This answer to Has anyone in space beyond LEO seen or has anything photographed a non-pointer laser from Earth? shows a frame from video shot by Surveyor 7 on the Moon, looking at Earth, and specifically two lasers beams coming from Earth seen as two dots on Earth's nighttime side.
Unlike the retroreflectors left on the Moon that could be optimally oriented by the astronauts before they went home and modern landers like Insight that had inertial navigation systems and could orient themselves during landing, I don't think that the Surveyors couldn't possibly land such that the TV camera was already pointed at Earth.

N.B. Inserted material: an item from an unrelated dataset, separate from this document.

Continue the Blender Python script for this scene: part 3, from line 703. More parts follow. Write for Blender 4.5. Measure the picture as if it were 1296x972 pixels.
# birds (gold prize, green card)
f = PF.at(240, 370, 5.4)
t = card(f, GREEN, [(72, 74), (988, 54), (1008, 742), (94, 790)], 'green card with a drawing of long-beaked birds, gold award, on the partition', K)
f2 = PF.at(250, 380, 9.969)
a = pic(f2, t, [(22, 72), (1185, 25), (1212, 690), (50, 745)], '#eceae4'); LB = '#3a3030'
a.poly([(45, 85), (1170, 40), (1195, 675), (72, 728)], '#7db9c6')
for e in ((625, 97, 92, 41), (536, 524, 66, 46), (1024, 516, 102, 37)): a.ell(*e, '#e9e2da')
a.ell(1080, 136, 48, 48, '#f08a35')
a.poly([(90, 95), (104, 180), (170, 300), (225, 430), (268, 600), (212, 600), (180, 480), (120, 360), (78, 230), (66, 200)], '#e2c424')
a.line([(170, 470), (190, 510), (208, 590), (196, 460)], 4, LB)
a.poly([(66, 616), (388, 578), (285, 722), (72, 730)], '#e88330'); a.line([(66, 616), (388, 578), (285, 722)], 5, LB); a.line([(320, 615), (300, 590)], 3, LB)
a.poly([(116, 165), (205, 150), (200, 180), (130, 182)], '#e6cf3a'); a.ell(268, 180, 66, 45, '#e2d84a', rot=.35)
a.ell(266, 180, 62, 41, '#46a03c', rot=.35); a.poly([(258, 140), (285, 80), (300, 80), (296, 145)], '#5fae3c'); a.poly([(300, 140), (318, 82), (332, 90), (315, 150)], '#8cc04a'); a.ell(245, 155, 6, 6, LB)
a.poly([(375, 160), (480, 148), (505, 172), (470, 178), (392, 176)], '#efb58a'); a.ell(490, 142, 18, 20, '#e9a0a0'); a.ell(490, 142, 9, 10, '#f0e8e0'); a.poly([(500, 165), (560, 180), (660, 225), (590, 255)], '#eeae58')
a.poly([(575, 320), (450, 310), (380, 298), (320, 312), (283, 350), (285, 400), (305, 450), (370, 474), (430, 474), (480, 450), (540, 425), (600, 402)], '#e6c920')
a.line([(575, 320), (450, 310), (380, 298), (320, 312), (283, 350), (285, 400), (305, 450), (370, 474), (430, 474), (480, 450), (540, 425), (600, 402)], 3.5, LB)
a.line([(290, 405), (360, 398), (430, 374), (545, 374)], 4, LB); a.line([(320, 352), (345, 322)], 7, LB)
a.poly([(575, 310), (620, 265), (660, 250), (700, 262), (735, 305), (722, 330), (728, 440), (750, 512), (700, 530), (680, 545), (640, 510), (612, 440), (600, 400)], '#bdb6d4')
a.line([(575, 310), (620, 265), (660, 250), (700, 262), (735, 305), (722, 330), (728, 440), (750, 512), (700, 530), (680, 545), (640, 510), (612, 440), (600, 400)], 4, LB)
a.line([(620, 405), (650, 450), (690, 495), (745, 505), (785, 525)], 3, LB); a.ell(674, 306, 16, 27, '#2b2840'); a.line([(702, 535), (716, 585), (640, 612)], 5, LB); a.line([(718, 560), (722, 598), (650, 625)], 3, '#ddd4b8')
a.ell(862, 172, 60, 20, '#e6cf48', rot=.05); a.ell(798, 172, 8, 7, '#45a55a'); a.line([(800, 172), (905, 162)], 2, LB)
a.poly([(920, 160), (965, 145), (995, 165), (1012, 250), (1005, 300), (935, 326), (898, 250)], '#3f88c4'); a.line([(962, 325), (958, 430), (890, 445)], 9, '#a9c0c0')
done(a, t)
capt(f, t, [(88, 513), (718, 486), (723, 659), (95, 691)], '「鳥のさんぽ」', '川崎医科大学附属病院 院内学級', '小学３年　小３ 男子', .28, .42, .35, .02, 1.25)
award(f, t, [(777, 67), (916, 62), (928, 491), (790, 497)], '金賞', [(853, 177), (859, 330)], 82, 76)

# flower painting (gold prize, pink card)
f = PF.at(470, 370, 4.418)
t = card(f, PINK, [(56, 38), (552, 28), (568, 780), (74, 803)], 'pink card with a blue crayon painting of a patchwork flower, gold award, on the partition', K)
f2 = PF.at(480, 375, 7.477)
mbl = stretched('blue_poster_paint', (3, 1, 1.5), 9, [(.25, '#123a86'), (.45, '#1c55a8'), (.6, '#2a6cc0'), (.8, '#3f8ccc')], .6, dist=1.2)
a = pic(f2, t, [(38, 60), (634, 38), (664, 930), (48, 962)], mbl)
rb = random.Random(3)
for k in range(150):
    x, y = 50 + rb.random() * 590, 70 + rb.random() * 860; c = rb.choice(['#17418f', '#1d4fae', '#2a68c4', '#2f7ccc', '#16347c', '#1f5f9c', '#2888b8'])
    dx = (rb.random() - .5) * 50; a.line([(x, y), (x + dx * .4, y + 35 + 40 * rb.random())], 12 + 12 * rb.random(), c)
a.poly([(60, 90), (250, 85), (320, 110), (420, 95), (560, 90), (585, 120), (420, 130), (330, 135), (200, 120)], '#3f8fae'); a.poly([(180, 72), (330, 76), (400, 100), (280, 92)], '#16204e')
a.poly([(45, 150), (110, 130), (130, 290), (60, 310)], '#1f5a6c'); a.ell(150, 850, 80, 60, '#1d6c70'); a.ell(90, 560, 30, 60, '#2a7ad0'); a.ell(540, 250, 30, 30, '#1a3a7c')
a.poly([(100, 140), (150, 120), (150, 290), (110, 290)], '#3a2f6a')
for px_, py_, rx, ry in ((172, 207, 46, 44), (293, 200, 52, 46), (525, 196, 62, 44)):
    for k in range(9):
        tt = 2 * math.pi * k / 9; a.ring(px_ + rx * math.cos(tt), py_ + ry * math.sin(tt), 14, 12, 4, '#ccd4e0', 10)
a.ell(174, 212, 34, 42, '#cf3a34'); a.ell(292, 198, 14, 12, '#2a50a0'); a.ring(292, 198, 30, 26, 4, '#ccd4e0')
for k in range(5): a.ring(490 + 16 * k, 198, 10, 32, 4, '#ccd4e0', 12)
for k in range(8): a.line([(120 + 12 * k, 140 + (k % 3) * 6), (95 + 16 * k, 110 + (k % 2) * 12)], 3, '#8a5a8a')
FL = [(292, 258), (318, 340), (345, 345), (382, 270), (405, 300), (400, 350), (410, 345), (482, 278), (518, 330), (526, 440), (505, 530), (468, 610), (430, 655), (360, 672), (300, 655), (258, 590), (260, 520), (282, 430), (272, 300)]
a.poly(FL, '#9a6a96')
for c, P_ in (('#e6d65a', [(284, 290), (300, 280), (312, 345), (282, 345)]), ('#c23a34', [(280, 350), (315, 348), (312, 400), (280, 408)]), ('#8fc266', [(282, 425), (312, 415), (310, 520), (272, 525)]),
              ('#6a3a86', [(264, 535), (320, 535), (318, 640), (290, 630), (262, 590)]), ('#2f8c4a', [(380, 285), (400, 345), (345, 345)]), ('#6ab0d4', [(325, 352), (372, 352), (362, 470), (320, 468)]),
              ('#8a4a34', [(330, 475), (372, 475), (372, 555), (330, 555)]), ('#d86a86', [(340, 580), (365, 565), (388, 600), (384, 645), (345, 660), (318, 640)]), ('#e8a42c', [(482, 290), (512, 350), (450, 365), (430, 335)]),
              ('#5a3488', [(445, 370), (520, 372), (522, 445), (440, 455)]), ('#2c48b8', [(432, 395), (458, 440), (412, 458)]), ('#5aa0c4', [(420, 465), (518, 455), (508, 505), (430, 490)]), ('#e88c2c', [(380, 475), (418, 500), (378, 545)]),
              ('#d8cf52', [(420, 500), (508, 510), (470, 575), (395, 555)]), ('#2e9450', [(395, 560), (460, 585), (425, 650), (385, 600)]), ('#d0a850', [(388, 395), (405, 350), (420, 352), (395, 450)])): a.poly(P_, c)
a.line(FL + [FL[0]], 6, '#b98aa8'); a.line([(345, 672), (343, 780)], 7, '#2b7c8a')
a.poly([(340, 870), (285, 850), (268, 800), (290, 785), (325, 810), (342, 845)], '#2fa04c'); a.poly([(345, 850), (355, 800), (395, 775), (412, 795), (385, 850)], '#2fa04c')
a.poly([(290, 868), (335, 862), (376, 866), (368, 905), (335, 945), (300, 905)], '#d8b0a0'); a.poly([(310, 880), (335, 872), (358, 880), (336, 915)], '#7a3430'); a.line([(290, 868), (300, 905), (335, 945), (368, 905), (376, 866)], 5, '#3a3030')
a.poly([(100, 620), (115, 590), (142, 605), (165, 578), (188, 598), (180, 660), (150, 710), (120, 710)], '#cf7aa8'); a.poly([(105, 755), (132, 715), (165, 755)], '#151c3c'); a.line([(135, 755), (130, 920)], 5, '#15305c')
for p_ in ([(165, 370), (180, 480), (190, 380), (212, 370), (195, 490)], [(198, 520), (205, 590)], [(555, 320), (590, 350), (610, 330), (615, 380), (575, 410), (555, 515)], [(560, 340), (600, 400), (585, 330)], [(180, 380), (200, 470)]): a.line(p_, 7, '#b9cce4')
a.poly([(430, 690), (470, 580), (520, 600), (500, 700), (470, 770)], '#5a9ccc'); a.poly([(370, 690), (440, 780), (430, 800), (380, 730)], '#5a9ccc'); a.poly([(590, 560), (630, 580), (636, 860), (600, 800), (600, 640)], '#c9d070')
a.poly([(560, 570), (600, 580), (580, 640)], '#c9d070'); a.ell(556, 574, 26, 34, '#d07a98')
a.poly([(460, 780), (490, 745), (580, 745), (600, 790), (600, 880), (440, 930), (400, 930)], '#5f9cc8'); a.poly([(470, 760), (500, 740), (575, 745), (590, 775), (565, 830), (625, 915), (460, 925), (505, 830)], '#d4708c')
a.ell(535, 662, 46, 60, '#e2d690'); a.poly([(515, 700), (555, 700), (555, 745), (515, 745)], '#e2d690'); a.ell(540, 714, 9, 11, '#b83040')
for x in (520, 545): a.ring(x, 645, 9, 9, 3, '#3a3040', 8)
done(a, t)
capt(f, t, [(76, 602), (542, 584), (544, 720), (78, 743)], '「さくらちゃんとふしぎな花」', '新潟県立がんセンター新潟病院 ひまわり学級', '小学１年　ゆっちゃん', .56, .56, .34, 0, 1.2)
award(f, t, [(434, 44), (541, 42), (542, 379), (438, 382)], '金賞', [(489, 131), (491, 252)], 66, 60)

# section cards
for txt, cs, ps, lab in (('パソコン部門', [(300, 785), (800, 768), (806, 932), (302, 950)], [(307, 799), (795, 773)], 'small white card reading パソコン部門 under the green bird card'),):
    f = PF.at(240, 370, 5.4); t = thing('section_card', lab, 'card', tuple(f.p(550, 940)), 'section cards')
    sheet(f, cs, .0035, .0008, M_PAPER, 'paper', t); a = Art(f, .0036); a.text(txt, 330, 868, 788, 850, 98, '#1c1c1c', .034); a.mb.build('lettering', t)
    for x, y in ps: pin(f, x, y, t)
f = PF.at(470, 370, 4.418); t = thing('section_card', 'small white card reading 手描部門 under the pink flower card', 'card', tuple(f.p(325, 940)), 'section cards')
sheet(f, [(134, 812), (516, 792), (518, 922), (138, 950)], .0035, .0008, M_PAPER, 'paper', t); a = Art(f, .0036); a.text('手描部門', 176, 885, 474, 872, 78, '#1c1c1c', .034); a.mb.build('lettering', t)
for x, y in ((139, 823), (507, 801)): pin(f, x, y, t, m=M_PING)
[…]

So my premise is that the Surveyors probably received tilt/pan commands from Earth to move the camera around to look at various things, including the Earth.
Certainly the camera that broadcast the launch of the astronauts back off the Moon into lunar orbit was controlled by the ground.
Question: What kind of signals and encodings were used to send tilt/pan commands to early TV cameras on the Moon (up through Apollo)?
Were there digital commands like "pan left, 20 degrees" (or "for 5 seconds") or was it done with tones somehow, like a modulation at say 10 kHz would cause the camera to continue to pan left as long as it was turned on, or something else entirely?
note: I'll ask separately about the Soviet Lunokhod rovers as they were developed by a different space agency and researching the question will require different sources.